No Senator or Representative shall, during the Time for which he was elected, be appointed to any civil Office under the Authority of the United States which shall have been created, or the Emoluments whereof shall have been increased during such time; and no Person holding any Office under the United States, shall be a Member of either House during his Continuance in Office.

Compensation for cabinet officers was increased in just the last year, but it was increased by executive order rather than by legislation. So does this mean that Hillary can’t be nominated Secretary of State? It turns out this is not a new question. It was first encountered in 1909, when President Taft nominated Pennsylvania Senator Philander Knox to be Secretary of State.
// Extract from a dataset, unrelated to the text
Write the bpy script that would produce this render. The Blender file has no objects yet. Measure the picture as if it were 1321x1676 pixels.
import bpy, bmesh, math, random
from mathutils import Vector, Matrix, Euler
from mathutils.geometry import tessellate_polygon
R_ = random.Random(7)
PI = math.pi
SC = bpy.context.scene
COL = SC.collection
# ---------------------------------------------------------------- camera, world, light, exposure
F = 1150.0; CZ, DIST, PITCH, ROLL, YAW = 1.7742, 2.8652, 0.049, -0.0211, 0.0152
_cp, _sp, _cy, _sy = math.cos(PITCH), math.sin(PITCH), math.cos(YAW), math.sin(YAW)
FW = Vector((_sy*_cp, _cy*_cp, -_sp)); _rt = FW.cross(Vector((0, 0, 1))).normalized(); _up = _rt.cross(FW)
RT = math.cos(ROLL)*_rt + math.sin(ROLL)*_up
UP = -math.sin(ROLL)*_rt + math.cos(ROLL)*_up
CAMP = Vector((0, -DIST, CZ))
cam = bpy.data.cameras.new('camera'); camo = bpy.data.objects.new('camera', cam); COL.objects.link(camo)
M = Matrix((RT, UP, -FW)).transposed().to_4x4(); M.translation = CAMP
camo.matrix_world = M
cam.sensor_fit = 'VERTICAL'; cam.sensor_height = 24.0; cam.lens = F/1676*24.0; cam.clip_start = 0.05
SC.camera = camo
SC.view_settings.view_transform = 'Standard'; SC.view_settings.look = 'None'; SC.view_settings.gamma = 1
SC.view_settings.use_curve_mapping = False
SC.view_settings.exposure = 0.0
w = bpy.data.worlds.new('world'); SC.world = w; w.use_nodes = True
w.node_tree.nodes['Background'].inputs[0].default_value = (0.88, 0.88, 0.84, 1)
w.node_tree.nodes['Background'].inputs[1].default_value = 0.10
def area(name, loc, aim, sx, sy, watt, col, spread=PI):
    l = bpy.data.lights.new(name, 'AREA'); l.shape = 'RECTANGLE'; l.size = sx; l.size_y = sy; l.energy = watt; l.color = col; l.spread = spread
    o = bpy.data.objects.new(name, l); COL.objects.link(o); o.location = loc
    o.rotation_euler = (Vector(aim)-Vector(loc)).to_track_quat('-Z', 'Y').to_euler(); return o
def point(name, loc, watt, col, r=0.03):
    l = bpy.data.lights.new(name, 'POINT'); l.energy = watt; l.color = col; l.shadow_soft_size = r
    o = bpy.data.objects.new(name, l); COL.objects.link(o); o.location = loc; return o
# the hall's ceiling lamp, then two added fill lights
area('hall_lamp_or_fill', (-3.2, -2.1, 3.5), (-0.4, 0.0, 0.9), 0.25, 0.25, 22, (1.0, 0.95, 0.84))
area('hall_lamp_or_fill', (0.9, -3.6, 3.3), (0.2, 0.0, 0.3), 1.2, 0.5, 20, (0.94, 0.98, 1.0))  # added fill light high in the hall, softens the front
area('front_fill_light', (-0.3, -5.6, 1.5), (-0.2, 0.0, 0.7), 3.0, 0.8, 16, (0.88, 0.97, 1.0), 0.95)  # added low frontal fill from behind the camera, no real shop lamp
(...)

But the Senate Judiciary Committee came up with a solution: simply reduce the compensation back down to the level it was at when Knox took office as a Senator so that the compensation had not increased from that time. The Senate passed a bill doing that unanimously, and this was later referred to as the Saxbe Fix after William Saxbe, who was named Attorney General under Richard Nixon after being a sitting Senator (thought it should, obviously, be called the Knox Fix). This fix has been used since then to get Edmund Muskie and Lloyd Bentsen into cabinet positions directly from Congress.

This clause also figured in the nominations of two current Supreme Court justices. But how could that be, since none of the current justices had prior legislative experience? Here’s the story: When Chief Justice Warren Burger retired from the court in 1986, Sen. Orrin Hatch made it be known that he wanted to be nominated to replace him. Reagan did not want to appoint Hatch to the post, but he didn’t want to offend him either as Hatch was a powerful member of the Senate Judiciary Committee.

So a DOJ lawyer came up with the solution of writing an opinion saying that because Hatch had voted for a pay increase for Supreme Court justices, he was constitutionally ineligible for the office. But Jan Crawford Greenburg, in her recent book, notes that this was essentially a ploy to get out of a politically inconvenient situation rather than a serious legal position. It was just a way for them to say, “Gosh Orrin, we’d love to name you Chief Justice, but that darn Constitution just won’t let us.”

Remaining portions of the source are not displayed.